In the summer of 1960, when I went off to USM to try to find a job and work my way through college, my friend and Jackson CHS classmate Ronnie had gotten a job at the Hattiesburg (Miss.) American. We were staying with Ronnie’s mother, “Cricket.” Ronnie and I did research work and typed notes for William Bradford Huie, who was there doing research for a Cavalier magazine article about the racial murder of Mack Charles Parker. Huie wrote “The Execution of Private Slovik” (1954), “The Americanization of Emily” (1959), “The Hero of Iwo Jima” about American Indian Ira Hayes (1962) and many other books and articles.
Interestingly, we didn’t get the job through the newspaper. Cricket was a good waitress at a restaurant on Broadway Street and told Huie we were available and qualified to help him with his research. Nothing like a good cup of coffee to influence a writer!
I did get a parttime job with a lawyer, but Cricket said he was a “skirt-chaser” and advised against it. Went back to Jackson, Miss., got a job and finally entered USM in 1978! Ronnie, by the way, named her only child, a girl, Cricket.
***
Later. Three events of the 50s shaped American culture to come, Halberstam writes: Brown v.

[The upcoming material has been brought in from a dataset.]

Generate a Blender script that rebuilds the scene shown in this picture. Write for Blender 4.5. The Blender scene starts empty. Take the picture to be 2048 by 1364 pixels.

Board of Education of Topeka, Kansas; the invention of the mechanical cotton picker and the migration of blacks to the north; and Elvis Presley.
Halberstam has now moved on to Elvis and James Dean, “the eternal rebel,” and those wonderful GM cars of the 50s.
Interesting to be revisiting my youth on the anniversary of Elvis’ death. What fate to be born at just the right time to be a teenager in the 50s!